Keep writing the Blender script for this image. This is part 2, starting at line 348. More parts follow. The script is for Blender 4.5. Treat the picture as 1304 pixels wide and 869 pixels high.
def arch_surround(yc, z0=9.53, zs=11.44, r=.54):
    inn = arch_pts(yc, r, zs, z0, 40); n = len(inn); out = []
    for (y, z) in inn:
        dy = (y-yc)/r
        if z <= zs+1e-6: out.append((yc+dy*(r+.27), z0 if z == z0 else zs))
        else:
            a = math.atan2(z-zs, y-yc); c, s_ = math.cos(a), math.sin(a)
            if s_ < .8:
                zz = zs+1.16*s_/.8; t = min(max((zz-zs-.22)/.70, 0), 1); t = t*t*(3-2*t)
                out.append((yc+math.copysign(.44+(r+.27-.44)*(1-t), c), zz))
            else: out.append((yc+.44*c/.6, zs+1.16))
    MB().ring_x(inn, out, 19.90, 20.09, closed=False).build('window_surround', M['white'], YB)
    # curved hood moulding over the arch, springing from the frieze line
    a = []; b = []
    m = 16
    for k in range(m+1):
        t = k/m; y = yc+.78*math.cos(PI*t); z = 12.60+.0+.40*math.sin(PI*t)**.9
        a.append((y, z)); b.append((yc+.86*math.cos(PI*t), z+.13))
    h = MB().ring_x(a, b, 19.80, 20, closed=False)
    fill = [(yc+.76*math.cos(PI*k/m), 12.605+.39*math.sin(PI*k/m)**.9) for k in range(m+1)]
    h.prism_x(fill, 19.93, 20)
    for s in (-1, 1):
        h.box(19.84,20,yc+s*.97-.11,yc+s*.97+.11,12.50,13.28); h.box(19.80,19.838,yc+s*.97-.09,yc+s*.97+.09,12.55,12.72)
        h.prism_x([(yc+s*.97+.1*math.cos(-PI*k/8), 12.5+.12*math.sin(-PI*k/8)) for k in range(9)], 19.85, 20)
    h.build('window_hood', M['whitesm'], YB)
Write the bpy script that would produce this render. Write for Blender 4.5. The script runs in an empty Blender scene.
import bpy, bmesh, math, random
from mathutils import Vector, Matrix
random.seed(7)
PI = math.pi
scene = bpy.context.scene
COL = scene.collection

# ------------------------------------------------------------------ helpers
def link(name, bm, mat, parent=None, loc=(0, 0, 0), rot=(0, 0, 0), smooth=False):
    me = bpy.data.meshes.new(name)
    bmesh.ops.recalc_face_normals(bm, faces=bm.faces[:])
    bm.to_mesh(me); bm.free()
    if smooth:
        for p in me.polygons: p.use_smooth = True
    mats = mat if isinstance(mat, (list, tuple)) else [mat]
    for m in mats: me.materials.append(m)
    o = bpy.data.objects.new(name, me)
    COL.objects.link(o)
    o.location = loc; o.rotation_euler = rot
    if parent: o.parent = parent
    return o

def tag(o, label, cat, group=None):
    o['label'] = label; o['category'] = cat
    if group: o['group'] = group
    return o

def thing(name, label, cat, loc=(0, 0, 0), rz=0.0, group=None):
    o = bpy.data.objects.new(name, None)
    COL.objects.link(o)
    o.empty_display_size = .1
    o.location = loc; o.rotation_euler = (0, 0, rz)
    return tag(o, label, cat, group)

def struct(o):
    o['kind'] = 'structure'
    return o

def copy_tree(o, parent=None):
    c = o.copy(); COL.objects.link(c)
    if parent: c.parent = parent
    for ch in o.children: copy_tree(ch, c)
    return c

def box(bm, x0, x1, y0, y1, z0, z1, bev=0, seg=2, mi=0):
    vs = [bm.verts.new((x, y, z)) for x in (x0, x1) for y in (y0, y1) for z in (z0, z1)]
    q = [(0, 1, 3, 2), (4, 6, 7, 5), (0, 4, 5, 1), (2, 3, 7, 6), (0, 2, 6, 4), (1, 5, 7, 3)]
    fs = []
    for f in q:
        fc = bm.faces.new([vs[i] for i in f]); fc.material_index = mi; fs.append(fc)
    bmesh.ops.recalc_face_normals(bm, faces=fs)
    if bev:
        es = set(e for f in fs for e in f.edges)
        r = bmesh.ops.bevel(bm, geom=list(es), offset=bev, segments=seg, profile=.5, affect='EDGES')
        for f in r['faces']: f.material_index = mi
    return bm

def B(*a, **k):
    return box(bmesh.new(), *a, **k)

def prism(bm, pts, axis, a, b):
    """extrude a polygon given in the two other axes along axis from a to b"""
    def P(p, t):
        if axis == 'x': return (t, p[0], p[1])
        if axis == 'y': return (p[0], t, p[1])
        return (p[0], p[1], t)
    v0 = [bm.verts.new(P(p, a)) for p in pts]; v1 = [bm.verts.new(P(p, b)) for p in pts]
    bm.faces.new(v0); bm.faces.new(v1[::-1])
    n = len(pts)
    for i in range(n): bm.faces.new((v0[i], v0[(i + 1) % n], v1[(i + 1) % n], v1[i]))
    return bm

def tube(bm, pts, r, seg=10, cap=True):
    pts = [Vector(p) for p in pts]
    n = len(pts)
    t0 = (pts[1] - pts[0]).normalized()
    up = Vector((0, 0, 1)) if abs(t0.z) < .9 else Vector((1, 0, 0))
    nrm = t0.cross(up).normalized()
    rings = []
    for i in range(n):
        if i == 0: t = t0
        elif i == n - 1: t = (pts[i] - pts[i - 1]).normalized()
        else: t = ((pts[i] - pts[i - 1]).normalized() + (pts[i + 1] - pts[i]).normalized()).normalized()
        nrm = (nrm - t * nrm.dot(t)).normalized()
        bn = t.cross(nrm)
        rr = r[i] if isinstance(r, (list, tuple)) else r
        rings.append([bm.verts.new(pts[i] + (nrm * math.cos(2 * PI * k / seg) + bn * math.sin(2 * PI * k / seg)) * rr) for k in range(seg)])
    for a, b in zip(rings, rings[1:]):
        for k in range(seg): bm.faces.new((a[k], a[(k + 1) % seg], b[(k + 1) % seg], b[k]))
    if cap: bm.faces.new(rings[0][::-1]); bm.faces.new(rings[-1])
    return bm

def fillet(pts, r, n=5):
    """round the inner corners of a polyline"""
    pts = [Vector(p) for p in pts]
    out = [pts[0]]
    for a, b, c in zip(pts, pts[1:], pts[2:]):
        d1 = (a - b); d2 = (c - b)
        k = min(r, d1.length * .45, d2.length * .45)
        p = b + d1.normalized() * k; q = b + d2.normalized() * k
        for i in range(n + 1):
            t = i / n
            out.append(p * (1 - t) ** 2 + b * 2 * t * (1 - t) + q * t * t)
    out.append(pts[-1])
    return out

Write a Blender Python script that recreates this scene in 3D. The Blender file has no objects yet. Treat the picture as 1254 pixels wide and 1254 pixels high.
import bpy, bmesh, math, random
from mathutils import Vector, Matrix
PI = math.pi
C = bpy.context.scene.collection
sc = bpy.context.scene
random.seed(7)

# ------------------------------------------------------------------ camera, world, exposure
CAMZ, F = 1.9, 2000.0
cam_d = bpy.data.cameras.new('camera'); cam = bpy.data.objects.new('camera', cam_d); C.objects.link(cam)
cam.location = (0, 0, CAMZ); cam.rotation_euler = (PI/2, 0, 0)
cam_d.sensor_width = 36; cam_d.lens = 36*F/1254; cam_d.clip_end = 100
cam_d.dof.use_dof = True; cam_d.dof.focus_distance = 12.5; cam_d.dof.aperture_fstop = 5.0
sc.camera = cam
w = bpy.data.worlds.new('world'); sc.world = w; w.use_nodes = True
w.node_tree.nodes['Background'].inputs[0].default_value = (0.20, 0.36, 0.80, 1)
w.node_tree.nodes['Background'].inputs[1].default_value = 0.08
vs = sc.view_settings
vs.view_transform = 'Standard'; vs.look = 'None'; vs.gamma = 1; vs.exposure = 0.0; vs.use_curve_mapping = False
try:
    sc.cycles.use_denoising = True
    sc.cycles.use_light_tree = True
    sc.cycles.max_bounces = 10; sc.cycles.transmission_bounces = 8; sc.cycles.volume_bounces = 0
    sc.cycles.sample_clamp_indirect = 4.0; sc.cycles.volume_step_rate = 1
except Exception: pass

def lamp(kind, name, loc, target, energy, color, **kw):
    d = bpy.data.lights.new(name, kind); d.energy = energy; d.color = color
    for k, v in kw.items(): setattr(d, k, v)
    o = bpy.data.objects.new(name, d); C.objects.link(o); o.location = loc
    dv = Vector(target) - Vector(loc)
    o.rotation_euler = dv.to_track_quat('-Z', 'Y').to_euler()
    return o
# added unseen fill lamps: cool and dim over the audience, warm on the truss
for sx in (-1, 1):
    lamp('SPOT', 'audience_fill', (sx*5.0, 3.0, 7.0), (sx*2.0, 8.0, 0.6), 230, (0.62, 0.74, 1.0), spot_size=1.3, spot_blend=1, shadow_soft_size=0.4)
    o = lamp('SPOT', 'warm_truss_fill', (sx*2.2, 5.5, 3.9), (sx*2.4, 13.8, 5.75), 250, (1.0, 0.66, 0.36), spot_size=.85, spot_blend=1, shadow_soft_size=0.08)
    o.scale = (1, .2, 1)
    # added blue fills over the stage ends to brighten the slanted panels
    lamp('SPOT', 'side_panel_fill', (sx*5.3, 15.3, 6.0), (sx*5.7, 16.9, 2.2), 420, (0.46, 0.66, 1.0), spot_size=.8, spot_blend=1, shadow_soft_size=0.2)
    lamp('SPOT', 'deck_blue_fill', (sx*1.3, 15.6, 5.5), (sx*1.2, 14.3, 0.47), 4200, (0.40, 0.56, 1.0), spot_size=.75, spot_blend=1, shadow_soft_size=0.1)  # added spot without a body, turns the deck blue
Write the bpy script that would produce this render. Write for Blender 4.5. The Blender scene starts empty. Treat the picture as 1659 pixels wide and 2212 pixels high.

★ ★ ★ ★ ★ ★ ★

In the records, locate each line holding the string "this" and copy it.

Keep writing the Blender script for this image. This is part 2, starting at line 348. More parts follow. The script is for Blender 4.5. Treat the picture as 1304 pixels wide and 869 pixels high.
Write the bpy script that would produce this render. Write for Blender 4.5. The script runs in an empty Blender scene.
Write a Blender Python script that recreates this scene in 3D. The Blender file has no objects yet. Treat the picture as 1254 pixels wide and 1254 pixels high.
Write the bpy script that would produce this render. Write for Blender 4.5. The Blender scene starts empty. Treat the picture as 1659 pixels wide and 2212 pixels high.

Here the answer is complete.